MATERIAL TO PROCESS
■ ■ ■ ■ ■
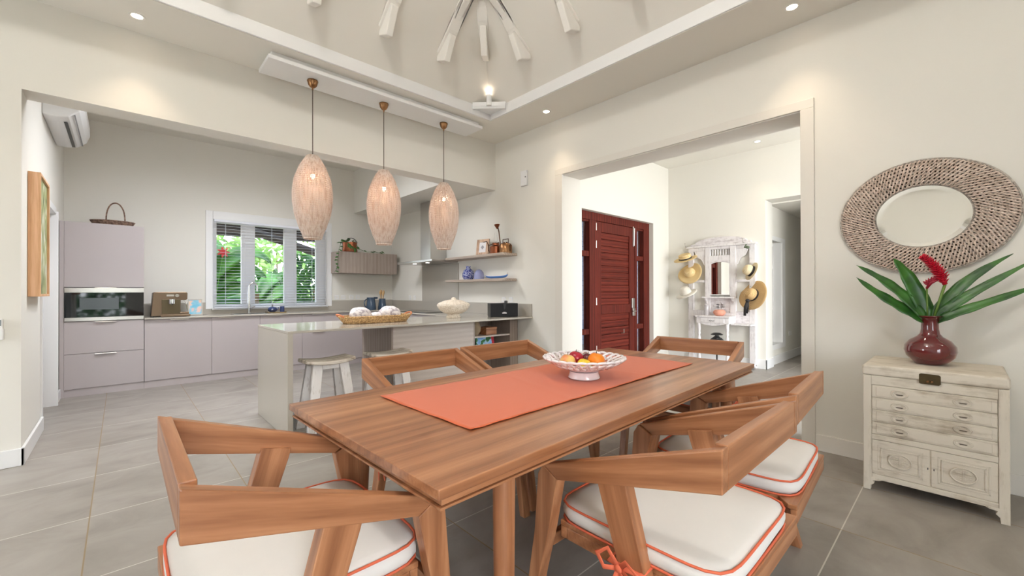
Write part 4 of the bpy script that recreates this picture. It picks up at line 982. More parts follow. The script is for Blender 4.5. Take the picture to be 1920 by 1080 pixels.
■ ■ ■ ■ ■
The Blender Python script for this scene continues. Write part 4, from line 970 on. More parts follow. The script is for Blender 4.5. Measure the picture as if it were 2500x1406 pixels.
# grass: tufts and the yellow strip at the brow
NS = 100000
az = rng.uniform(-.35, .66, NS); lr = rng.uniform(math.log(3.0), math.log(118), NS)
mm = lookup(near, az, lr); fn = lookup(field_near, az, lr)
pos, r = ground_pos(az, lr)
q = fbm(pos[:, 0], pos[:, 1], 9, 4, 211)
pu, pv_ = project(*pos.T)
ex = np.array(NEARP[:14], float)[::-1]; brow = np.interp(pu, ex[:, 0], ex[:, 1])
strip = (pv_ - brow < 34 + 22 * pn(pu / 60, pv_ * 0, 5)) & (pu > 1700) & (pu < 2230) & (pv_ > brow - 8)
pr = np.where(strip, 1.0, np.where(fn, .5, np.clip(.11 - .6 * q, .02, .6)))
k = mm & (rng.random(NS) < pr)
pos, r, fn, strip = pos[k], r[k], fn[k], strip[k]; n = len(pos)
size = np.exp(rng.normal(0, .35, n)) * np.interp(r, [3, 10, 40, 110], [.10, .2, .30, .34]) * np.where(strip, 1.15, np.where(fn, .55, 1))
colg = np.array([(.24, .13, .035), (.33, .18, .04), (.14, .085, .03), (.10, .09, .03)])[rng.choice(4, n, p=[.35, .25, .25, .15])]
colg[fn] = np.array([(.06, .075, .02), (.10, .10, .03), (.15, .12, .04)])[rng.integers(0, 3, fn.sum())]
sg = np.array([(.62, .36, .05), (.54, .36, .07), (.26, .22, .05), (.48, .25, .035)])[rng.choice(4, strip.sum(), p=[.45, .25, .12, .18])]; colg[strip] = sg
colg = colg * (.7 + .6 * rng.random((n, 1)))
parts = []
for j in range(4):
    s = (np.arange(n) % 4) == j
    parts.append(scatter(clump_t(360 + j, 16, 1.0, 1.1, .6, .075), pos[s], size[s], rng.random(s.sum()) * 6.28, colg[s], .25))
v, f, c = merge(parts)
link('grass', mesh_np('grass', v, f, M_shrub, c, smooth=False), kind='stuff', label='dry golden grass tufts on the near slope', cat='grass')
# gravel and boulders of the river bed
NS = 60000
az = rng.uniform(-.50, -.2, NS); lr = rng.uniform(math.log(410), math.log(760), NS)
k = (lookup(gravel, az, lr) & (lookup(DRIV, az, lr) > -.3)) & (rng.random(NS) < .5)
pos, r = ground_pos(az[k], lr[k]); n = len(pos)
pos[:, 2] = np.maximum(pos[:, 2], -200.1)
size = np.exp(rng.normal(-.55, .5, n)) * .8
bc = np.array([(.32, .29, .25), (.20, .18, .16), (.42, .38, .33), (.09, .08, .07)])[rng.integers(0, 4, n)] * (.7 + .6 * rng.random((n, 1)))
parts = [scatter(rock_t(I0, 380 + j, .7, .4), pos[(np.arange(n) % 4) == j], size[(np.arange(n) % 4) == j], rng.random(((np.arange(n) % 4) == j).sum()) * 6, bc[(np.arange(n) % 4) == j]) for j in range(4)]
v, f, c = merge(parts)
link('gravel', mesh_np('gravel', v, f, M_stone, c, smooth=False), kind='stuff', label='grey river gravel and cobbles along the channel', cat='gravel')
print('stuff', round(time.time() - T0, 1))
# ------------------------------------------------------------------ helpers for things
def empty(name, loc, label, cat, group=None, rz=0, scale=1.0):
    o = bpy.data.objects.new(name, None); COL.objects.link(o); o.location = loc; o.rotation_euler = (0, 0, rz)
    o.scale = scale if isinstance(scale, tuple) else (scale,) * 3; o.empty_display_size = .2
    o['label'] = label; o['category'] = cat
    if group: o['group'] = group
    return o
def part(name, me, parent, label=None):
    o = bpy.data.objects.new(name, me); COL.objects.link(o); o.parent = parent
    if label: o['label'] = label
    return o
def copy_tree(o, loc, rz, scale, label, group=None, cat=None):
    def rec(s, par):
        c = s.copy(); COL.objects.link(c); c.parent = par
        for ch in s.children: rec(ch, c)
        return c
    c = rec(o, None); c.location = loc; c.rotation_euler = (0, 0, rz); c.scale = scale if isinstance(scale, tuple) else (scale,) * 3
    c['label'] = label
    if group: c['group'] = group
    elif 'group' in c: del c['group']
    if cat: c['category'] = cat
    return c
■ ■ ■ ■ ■
Give the number of lines in the records that contain the string "Blender", and nothing besides.

RESULT OF THE EXERCISE
2